Hall Continues to Provide Concerts

Mitchell and Stevens Coming in Feb

by Wayne Studer
Flat Hat (William and Mary College)
January 23, 1976

Last semester alone saw the presentation of more concerts at William & Mary Hall than is usual for the course of an entire year. And, the concerts keep coming. On Feb 6, Cellar Door in association with the William & Mary Student Association will present Joni Mitchell in concert at William & Mary Hall. Later in February, on the 22nd, Cat Stevens will appear for a Hall concert. Judging from student enthusiasm, both performances promise to attract near capacity crowds.

If anyone doubts the popularity of Joni Mitchell, he should have seen the incredible line of prospective ticket buyers at the Hall box office last Tuesday morning when tickets first went on sale. Mitchell, a native of Canada, first received large attention in the sixties as a songwriter whose compositions attracted such performers as Tom Rush and Judy Collins. Her first album - Joni Mitchell- Song for a Seagull won a degree of critical praise but relatively little support from the record - buying public. It was through a steady stream of subsequent albums, such as Clouds, Ladies of the Canyons, and Blue than?(that) an initially small "cult" following developed into a huge national audience. As her audience grew, so did the artistry and sophistication of her recordings.

Mitchell's fifth album, For the Roses, featured her first big hit single, "You Turn me on- -I'm a Radio". Her association with Tom Scott's L.A. Express saw a slight change in style and led to the creation of the album for which she was nominated for a Grammy Award, Court and Spark, one of the finest records of 1974. Mitchell's most recent work, The Hissing of Summer Lawns, is currently riding high on the nation's best- selling-LP charts.
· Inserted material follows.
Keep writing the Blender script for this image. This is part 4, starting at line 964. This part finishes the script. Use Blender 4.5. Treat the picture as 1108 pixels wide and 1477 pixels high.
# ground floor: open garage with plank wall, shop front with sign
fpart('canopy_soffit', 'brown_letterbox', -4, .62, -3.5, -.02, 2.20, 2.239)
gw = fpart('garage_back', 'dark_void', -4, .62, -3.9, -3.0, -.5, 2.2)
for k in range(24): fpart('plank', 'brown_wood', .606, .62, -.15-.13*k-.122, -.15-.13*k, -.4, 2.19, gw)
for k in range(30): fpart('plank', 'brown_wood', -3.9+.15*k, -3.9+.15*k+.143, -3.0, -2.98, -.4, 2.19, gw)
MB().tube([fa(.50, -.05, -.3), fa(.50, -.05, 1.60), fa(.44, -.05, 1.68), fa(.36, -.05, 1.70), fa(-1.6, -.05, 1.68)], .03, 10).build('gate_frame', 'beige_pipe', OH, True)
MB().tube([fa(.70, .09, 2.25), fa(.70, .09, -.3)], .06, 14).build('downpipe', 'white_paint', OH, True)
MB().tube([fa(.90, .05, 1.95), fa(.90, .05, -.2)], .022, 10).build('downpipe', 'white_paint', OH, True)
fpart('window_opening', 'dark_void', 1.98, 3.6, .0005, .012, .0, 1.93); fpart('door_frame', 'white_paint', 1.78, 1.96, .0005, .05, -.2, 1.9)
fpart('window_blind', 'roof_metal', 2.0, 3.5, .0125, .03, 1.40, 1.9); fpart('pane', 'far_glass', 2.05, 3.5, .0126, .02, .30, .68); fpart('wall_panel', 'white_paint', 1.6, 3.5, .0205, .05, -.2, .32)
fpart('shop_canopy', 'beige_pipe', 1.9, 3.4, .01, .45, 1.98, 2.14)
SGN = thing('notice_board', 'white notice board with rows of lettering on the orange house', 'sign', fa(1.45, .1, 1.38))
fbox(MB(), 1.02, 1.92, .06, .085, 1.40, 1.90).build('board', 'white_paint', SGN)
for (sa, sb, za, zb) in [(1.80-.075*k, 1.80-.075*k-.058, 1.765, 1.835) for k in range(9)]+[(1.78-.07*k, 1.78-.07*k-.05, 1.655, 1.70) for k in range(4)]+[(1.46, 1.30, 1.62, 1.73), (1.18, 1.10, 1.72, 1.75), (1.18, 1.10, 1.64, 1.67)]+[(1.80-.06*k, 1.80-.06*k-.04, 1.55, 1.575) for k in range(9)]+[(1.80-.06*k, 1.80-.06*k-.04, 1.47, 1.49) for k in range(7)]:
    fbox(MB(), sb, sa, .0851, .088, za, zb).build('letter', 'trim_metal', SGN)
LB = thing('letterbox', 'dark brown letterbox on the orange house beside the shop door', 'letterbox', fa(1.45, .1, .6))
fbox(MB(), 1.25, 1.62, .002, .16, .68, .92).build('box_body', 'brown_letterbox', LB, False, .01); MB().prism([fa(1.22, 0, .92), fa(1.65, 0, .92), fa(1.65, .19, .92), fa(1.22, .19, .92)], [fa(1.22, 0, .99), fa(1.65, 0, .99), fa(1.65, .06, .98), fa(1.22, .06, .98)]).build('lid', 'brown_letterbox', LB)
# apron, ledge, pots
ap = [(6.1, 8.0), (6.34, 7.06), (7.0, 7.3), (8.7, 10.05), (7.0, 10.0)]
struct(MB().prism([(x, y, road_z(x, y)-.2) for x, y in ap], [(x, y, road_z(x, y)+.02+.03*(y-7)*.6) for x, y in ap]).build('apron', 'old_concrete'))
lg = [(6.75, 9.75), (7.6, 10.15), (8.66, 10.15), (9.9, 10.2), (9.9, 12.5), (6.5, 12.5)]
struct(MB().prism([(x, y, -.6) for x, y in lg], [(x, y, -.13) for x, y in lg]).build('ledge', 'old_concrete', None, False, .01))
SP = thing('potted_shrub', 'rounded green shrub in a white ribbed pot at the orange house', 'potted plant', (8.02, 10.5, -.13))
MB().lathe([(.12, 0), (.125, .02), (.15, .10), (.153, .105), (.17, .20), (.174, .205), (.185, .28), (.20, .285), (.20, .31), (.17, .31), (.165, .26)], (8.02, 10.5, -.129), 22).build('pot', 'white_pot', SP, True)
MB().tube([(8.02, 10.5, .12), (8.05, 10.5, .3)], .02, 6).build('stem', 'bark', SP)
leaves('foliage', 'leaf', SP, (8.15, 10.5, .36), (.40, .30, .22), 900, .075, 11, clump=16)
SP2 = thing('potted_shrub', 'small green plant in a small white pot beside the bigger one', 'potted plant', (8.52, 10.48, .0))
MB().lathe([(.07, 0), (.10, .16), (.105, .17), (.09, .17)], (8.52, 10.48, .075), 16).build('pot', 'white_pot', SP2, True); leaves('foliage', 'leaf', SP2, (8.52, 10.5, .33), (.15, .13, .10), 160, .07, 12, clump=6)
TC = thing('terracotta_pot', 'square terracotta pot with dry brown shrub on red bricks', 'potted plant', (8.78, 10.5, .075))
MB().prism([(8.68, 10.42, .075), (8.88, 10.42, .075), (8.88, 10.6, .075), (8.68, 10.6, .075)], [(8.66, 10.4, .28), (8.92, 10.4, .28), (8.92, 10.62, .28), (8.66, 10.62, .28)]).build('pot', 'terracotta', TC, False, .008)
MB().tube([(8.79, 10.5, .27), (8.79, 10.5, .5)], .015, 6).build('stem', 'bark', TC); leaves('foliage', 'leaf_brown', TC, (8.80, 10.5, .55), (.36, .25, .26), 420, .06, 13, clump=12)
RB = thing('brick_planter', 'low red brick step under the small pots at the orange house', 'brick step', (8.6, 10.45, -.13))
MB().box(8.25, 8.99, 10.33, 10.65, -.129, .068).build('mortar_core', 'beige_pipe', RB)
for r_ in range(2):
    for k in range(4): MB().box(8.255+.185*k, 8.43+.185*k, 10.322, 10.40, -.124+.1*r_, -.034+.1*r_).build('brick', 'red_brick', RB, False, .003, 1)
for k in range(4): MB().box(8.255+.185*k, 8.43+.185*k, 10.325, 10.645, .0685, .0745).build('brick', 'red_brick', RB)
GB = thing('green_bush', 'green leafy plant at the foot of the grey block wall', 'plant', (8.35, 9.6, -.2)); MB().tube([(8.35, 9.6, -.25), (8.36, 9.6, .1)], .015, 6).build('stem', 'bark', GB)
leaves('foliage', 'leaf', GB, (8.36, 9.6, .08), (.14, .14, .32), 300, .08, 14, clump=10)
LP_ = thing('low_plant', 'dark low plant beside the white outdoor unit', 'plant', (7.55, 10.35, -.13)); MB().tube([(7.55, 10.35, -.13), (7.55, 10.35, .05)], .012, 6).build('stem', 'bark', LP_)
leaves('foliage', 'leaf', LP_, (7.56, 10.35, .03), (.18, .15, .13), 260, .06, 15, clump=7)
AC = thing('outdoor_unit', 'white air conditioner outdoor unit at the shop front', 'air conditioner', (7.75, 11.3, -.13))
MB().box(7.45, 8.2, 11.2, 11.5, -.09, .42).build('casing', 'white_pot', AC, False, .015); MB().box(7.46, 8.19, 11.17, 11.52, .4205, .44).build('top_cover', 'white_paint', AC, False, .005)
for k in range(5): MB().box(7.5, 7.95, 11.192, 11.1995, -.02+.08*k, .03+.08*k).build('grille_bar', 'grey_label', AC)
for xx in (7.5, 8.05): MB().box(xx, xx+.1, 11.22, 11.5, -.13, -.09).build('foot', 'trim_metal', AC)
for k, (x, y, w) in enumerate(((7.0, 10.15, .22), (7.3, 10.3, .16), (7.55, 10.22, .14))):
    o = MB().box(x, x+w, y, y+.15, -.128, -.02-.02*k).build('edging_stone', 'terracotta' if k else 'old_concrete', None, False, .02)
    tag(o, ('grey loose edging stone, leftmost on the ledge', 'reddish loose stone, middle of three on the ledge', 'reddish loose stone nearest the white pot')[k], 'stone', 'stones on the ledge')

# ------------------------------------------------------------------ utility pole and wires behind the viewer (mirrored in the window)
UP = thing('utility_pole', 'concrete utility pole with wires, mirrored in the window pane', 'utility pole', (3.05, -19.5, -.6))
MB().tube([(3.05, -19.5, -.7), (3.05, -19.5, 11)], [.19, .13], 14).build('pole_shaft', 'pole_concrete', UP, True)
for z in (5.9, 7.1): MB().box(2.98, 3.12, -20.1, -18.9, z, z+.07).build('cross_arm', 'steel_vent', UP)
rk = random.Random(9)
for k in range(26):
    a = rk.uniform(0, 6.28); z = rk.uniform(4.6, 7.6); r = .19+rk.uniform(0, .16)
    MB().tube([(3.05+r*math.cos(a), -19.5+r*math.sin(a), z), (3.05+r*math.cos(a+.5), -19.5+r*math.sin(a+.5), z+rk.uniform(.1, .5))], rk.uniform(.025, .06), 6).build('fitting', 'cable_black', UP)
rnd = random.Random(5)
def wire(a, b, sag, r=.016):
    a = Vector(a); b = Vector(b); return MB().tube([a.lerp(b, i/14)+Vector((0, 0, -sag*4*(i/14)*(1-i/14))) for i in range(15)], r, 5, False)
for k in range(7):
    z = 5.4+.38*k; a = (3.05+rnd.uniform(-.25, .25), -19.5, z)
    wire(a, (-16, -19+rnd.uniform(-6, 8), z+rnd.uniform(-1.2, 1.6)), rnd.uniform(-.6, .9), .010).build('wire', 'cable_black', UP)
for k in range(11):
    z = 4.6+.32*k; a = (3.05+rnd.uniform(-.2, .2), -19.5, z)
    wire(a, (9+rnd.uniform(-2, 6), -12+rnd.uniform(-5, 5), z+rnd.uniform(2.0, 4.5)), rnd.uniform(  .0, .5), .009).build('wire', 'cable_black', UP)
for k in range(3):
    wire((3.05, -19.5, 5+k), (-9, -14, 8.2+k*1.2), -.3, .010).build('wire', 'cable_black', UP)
Perhaps more than anything else, it is her often intense, personal lyrical style that lends such beauty to her songs. Many, if not most contain more than a touch of autobiography. Her repertoire ranges from joyous declarations such as "All I Want" to slow, thoughtful imagery as in "Cold Blue Steel and Sweet Fire".

Cat Stevens is another artist who often exhibits this deeply personal mode. After a brief, successful "first career" as a Top-40 singles artist, releasing light, rather insignificant material in the mid sixties, Stevens vanished from public view during a bout of tuberculosis. While convalescing, his songwriting began to take on a more serious, introspective air. Many of the songs he wrote during this period appeared on his next record, Mona Bone Jakon.

It was the British-born Stevens' highly acclaimed 1970 release, "Tea for the Tillerman" which launched him into his "second career," with a whole new audience and a whole new approach to music. His next two albums Teaser and the Firecat and Catch Bull at Four immediately went to the top of the national album charts. His most recent recording, Numbers, is an experimental attempt at a musical "fairytale" which Stevens describes as a "Pythagorean ". Tickets for the February 22 concert went on sale today.

Joni Mitchell and Cat Stevens have a great many similarities. They both write and perform their own songs with occasional use of other peoples' material, as in Mitchell's Twisted and Steven's Another Saturday Night, play guitar and keyboards, often draw the illustrations for their own album covers, and, most importantly of all to the campus community for the time being, will be performing here very soon. Tickets for both shows should still be available at the William & Mary Hall box office.